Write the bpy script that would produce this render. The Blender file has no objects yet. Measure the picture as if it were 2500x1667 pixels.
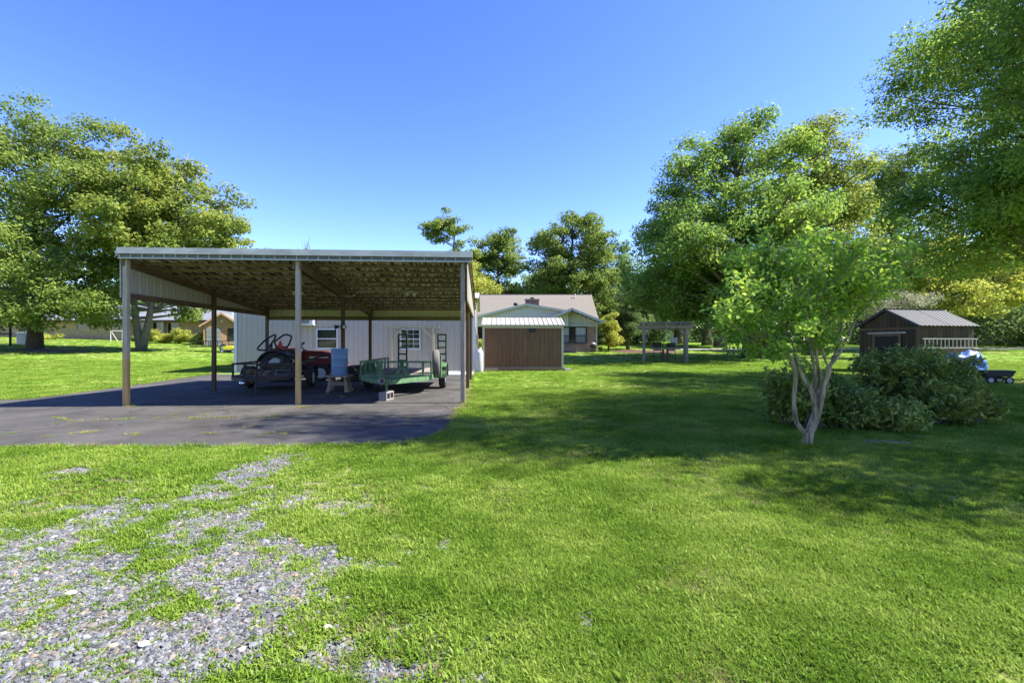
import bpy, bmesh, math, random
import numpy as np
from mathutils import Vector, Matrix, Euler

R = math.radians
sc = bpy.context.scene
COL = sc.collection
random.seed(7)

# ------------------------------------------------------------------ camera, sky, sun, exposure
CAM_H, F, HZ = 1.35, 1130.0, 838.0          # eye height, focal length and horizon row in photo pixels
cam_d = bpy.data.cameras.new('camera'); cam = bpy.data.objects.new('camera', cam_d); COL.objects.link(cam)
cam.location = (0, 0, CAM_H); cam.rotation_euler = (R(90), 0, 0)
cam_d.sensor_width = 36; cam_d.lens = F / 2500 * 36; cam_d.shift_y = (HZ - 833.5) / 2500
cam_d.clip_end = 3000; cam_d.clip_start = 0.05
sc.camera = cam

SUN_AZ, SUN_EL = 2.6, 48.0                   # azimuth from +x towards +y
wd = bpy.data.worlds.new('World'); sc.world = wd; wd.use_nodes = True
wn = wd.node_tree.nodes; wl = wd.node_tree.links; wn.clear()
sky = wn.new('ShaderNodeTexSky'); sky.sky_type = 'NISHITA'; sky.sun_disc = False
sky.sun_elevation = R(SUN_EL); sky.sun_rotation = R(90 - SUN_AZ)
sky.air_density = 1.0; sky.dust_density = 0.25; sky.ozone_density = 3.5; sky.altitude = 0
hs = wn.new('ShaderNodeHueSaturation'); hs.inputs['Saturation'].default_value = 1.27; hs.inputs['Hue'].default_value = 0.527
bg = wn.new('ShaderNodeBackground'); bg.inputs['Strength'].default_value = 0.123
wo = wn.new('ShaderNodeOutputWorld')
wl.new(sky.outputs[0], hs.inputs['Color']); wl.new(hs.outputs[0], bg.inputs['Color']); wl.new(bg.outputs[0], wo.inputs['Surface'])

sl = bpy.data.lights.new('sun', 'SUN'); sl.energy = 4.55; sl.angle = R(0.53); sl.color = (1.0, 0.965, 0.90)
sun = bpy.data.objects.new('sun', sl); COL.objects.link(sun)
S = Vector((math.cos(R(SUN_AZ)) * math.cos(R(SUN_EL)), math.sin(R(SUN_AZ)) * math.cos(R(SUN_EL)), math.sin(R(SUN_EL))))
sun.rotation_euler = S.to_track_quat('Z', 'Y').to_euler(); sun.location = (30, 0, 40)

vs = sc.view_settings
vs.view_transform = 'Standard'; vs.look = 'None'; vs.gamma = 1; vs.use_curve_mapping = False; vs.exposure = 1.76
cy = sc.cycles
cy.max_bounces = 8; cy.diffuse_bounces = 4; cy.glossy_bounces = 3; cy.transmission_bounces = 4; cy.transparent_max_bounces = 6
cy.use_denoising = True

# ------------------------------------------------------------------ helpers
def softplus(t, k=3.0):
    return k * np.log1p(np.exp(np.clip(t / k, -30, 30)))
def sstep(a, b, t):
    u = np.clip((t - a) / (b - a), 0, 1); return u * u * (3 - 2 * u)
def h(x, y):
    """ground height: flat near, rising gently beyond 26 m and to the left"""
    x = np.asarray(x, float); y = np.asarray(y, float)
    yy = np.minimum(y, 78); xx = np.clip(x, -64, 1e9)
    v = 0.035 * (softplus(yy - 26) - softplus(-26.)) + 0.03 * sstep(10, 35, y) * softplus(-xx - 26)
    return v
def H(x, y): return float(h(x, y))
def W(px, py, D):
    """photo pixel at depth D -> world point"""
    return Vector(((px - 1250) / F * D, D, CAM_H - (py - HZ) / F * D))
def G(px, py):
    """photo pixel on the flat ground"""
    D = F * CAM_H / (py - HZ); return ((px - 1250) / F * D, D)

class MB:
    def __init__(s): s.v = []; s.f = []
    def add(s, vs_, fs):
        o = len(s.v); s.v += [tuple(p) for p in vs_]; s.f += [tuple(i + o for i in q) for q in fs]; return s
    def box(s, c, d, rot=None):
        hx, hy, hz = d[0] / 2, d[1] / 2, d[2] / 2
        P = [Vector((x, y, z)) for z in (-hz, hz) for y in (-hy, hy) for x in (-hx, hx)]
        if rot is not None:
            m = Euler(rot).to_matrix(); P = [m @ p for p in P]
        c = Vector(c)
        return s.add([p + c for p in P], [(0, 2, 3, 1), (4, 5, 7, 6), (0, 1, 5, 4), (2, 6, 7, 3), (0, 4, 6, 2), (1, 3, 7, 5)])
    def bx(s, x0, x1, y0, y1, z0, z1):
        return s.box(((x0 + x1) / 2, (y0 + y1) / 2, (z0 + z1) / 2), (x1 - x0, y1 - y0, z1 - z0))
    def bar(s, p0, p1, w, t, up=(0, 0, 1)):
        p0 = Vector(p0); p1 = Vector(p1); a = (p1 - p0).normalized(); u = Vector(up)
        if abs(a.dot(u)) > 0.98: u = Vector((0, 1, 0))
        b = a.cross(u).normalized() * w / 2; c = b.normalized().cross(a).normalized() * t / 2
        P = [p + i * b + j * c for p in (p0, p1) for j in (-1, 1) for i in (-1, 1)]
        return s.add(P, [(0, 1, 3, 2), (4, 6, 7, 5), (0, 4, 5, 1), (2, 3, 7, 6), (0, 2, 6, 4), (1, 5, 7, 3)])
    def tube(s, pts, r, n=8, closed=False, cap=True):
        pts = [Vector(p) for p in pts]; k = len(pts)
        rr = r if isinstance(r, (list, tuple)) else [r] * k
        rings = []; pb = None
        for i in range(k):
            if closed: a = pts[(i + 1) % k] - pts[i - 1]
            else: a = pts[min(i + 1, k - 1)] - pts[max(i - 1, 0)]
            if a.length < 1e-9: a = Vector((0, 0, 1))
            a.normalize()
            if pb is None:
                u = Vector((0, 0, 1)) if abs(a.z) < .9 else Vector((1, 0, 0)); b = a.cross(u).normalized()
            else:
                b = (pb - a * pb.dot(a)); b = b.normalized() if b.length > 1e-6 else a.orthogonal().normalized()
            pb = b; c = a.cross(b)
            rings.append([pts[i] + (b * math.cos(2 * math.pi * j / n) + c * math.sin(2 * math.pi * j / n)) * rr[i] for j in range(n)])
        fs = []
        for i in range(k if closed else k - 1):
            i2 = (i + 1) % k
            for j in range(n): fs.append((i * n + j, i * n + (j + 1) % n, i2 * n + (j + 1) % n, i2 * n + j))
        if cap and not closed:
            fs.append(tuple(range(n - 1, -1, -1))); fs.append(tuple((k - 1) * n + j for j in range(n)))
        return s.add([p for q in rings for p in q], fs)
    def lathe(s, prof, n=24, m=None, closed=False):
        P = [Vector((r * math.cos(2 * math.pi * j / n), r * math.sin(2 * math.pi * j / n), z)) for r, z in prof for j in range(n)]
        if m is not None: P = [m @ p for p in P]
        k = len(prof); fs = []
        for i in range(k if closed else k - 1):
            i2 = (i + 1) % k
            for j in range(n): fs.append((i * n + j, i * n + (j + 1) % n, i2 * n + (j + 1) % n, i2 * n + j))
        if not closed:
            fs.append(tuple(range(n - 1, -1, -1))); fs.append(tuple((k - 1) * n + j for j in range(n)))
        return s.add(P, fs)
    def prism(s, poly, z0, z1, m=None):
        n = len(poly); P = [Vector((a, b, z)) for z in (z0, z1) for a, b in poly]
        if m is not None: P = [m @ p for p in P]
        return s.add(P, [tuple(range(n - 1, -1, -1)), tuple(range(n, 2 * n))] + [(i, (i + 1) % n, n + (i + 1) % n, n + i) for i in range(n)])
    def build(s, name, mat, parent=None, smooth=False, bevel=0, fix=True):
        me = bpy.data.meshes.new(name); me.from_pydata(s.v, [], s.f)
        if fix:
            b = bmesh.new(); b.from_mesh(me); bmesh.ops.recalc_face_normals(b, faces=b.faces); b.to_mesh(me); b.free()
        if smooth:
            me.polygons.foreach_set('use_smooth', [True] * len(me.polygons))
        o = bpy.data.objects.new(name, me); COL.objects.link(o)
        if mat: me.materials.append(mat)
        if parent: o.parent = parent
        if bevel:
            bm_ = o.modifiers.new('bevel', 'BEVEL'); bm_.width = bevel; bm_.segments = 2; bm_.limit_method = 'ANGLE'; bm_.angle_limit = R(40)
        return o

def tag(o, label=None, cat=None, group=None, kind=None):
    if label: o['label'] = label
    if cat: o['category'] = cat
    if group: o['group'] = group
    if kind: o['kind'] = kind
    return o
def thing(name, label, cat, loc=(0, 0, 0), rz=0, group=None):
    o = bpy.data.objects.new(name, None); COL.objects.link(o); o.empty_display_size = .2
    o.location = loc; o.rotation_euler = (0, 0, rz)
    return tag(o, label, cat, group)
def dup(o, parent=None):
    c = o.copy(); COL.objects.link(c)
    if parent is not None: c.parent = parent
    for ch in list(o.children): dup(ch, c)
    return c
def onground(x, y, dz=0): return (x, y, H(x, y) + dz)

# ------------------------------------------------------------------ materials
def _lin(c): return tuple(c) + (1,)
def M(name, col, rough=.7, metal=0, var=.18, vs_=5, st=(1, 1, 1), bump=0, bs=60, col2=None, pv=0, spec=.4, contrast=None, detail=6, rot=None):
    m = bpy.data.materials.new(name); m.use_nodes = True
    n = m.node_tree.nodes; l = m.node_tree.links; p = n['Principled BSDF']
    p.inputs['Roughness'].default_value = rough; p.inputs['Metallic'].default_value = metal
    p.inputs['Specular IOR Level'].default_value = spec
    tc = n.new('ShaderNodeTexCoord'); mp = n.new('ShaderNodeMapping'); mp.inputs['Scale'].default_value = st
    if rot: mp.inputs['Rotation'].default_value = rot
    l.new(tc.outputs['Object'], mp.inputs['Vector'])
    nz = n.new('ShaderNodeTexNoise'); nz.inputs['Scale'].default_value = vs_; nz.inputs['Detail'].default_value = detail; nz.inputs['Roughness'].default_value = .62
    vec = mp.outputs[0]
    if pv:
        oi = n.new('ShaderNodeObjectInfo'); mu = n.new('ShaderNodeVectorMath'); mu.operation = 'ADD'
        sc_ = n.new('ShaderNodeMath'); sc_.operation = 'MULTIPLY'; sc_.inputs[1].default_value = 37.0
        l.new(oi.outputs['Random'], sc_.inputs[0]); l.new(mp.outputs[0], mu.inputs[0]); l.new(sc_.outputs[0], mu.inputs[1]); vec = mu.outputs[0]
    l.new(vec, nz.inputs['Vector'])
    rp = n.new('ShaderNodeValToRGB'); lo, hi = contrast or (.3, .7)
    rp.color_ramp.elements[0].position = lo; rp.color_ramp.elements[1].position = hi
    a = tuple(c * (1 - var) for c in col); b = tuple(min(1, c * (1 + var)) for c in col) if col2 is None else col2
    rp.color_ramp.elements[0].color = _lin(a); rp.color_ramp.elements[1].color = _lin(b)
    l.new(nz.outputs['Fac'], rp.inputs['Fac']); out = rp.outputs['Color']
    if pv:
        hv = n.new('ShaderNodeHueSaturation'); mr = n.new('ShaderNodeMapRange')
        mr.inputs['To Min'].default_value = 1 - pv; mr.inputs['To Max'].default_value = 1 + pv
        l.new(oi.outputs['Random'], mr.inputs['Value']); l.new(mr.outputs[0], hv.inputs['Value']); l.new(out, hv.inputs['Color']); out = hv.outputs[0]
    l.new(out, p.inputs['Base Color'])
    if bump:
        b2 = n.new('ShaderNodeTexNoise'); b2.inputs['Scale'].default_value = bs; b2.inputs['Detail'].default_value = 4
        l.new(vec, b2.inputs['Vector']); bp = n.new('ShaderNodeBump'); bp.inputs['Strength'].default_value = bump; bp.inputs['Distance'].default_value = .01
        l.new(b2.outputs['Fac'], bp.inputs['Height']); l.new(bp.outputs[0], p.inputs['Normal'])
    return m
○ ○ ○
From the listing above, report the number of lines containing the string "objects", without any accompanying remarks.

6